• [Exercise directions] Only one portion of the data is to be written out: from the line bearing "The Blender Python script for this scene continues." through the line bearing "0, .16), 'skirt')])". Write it exactly as it appears.

• [Provided data]
----------
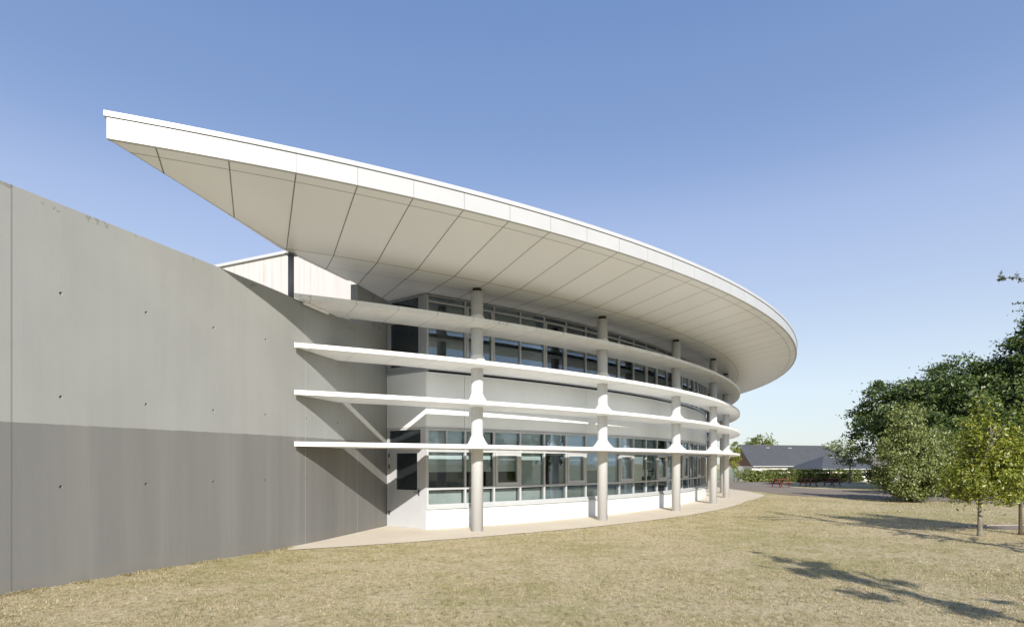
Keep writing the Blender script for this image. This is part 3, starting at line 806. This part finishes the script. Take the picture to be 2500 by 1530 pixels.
----------
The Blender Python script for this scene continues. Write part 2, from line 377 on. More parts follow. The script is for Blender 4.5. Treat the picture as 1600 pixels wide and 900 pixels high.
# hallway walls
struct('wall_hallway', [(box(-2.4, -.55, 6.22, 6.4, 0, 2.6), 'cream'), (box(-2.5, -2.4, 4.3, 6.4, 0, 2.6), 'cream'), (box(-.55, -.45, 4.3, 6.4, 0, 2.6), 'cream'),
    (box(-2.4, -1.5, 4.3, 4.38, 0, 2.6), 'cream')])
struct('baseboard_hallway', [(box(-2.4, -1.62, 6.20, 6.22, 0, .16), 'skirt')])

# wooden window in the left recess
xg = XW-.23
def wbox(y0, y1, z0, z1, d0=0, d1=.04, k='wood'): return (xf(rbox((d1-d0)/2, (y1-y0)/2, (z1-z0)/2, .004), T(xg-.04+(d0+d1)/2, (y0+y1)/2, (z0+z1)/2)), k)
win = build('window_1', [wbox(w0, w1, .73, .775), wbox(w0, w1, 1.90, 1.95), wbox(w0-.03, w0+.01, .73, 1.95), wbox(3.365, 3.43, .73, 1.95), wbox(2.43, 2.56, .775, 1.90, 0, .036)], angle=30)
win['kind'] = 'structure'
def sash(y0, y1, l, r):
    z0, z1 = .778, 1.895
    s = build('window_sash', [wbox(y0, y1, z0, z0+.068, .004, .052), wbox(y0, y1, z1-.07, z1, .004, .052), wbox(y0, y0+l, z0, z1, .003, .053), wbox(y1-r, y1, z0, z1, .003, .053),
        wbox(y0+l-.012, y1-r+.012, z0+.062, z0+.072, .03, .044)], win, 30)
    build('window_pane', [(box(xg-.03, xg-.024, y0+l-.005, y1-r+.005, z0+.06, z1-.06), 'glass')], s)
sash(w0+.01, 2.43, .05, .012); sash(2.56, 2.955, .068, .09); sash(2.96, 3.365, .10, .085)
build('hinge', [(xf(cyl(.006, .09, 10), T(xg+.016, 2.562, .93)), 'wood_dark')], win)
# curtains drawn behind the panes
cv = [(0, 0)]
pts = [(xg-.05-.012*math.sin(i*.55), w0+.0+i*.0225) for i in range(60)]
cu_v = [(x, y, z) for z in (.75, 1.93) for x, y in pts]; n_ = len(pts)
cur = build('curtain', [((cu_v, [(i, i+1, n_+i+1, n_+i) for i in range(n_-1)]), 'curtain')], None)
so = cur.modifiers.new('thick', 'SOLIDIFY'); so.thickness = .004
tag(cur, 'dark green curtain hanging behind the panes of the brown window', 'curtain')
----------
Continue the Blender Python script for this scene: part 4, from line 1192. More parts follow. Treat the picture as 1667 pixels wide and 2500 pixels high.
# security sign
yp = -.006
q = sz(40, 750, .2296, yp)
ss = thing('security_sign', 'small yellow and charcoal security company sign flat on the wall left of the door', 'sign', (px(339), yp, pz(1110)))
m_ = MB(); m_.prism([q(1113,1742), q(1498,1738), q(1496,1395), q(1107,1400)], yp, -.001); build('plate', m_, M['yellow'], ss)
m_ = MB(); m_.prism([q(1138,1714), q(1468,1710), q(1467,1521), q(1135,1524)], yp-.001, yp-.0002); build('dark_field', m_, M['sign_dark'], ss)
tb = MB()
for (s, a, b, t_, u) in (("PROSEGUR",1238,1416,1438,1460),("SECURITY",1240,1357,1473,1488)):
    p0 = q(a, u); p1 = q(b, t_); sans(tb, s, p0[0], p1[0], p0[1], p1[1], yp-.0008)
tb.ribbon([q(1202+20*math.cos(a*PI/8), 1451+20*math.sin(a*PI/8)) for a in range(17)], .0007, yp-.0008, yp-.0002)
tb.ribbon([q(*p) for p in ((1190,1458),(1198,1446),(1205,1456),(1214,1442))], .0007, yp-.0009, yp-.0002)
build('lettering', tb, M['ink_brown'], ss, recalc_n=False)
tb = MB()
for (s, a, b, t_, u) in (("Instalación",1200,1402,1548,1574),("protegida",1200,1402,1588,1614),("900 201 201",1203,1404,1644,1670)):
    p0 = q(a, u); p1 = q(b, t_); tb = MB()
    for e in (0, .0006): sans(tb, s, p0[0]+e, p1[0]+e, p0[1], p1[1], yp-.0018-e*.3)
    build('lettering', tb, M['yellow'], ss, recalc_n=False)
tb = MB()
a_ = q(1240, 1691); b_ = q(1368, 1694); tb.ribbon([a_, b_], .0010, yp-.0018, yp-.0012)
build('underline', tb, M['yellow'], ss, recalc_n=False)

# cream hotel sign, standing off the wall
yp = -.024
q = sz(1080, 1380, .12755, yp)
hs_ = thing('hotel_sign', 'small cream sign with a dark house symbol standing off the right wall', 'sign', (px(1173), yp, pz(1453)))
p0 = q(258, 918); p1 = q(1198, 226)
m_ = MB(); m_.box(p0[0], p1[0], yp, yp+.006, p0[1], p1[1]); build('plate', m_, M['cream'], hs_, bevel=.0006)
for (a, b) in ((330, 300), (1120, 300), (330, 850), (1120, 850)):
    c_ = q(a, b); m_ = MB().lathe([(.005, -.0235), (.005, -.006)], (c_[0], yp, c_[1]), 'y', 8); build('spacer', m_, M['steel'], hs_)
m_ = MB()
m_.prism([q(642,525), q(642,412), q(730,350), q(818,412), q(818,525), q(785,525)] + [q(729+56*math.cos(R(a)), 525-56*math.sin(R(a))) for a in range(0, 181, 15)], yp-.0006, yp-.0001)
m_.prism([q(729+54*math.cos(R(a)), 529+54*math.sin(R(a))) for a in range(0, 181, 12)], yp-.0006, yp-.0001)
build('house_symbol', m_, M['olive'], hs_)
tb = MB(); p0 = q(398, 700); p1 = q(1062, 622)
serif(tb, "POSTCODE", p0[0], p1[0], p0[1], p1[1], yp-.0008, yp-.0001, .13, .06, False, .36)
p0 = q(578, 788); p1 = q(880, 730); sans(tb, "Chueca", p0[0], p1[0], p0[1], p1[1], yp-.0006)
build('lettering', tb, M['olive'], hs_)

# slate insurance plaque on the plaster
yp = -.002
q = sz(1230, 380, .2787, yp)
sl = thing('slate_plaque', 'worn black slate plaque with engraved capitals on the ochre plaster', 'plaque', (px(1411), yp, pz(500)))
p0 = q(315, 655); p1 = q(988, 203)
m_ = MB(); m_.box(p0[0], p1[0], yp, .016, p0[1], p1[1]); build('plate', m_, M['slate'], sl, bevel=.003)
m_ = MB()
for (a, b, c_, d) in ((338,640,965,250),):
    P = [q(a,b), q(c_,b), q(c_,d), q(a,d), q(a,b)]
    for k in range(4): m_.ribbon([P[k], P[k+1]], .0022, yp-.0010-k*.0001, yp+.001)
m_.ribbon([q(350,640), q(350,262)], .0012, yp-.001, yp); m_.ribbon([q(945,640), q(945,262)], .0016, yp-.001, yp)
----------
• [Task output]
The Blender Python script for this scene continues. Write part 2, from line 377 on. More parts follow. The script is for Blender 4.5. Treat the picture as 1600 pixels wide and 900 pixels high.
# hallway walls
struct('wall_hallway', [(box(-2.4, -.55, 6.22, 6.4, 0, 2.6), 'cream'), (box(-2.5, -2.4, 4.3, 6.4, 0, 2.6), 'cream'), (box(-.55, -.45, 4.3, 6.4, 0, 2.6), 'cream'),
    (box(-2.4, -1.5, 4.3, 4.38, 0, 2.6), 'cream')])
struct('baseboard_hallway', [(box(-2.4, -1.62, 6.20, 6.22, 0, .16), 'skirt')])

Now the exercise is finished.